Wed 23 Mar 2011 07:45

Matson to post loss on higher bunker costs


CEO says higher fuel prices are having a 'disproportionate effect' on transportation firms.



Hawaii's largest ocean shipper, Matson Navigation Company is expected to post an operating loss for the first quarter of 2011 due to the recent surge global bunker prices.

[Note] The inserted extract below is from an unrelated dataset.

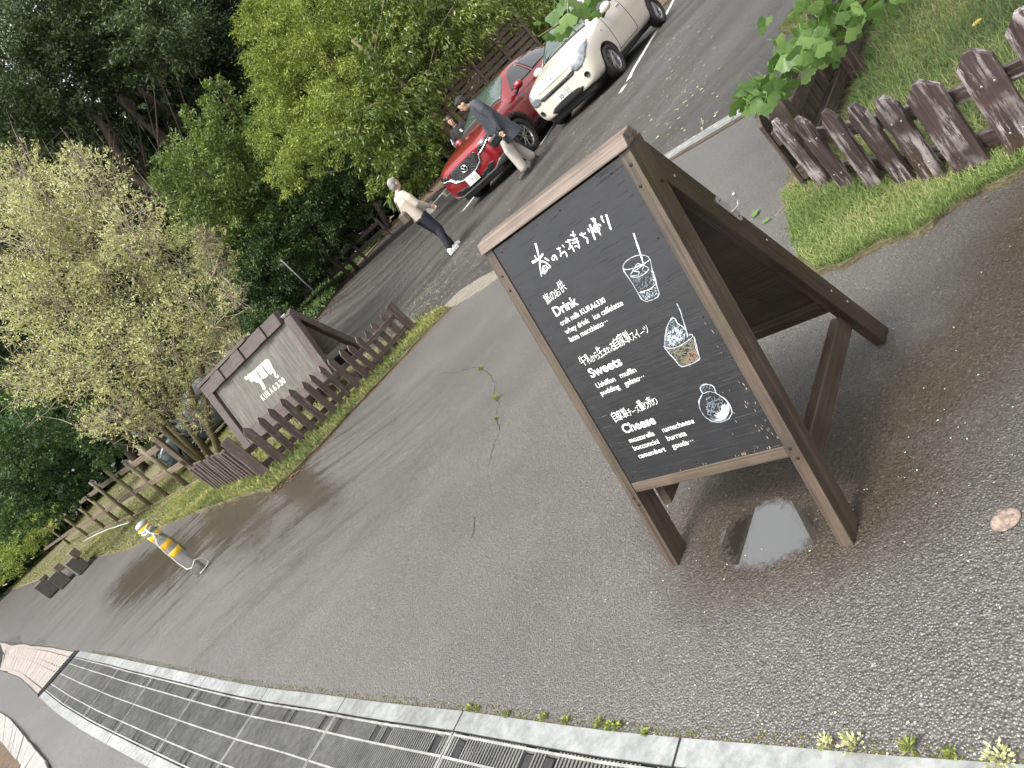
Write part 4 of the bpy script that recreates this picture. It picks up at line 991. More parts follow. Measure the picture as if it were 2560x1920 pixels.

In a statement, Stanley M. Kuriyama, president and chief executive officer of Alexander & Baldwin Inc. (A&B), 100 percent owner of Matson, said: "Increased fuel prices are having a disproportionate effect on transportation companies as fuel is an unavoidable and significant component of operating costs. Matson’s ability to employ fuel price adjustment mechanisms to limit the impact of price fluctuations on its first quarter earnings has been outpaced by the steep acceleration in fuel prices. We expect to recoup a large percentage of fuel cost increases through surcharge mechanisms in 2011, however, an environment of continually escalating fuel costs could impair timely recovery of these costs and further impact financial results."

“We are carefully monitoring the impact of fuel, as well as the ongoing freight-rate environment in China, where spot-market container rates are relatively soft. We expect to have more clarity on China rates with the commencement of the new annual contract cycle in May and the beginning of the peak season this summer," Kuriyama added.